He went on: "When we listened to the whole speech, we were reminded of President George W. Bush's phrasing in two famous moments after the Sept. 11 attacks."

Speaking amid the rubble of the World Trade Center three days after the attacks, Bush said, "I can hear you! I can hear you! The rest of the world hears you!
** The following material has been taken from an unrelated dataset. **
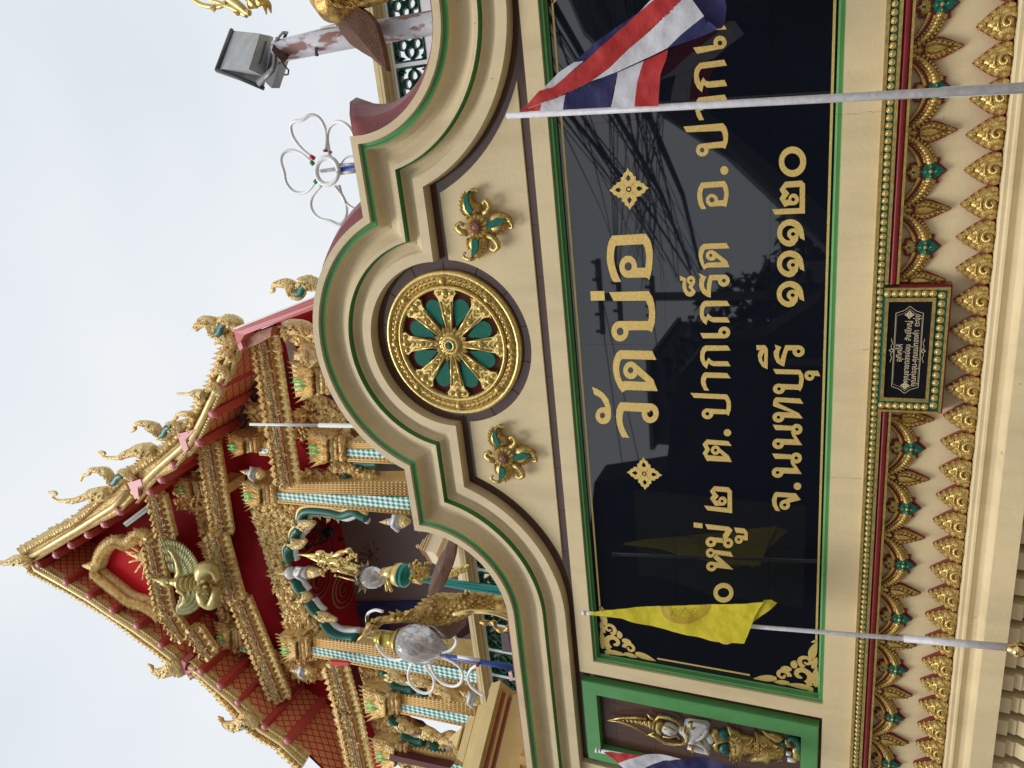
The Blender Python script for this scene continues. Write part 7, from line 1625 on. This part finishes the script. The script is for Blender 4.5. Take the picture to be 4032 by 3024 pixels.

And the peopleand the people who knocked these buildings down will hear all of us soon!"

Bush's use of the word "people" appeared to be the main tie between his and Omar's comments, in the eyes of Kessler.

He also quoted Bush's remarks on Sept. 17, 2001 at the Islamic Center, where he said Muslims made valuable contributions to the U.S. and shouldn't be harassed amid anger over the radical Islamic ideology of the 9/11 perpetrators.

Omar has come under fire several times in less than four months in office, including for making repeated anti-Semitic remarks about Israel and its domestic supporters.

Omar was incorrect to say CAIR was founded after September 11, 2001. The organization was founded in 1994.

Kessler referred to CAIR as an "aggressive Muslim civil liberties organization" and noted it was unindicted co-conspirator or joint venture in a 2008 case against an "Islamic charity that in 2008 was convicted of funding Islamist militant groups." CAIR also has links to the terrorist groups Hezbollah in Lebanon and Hamas in the Gaza Strip.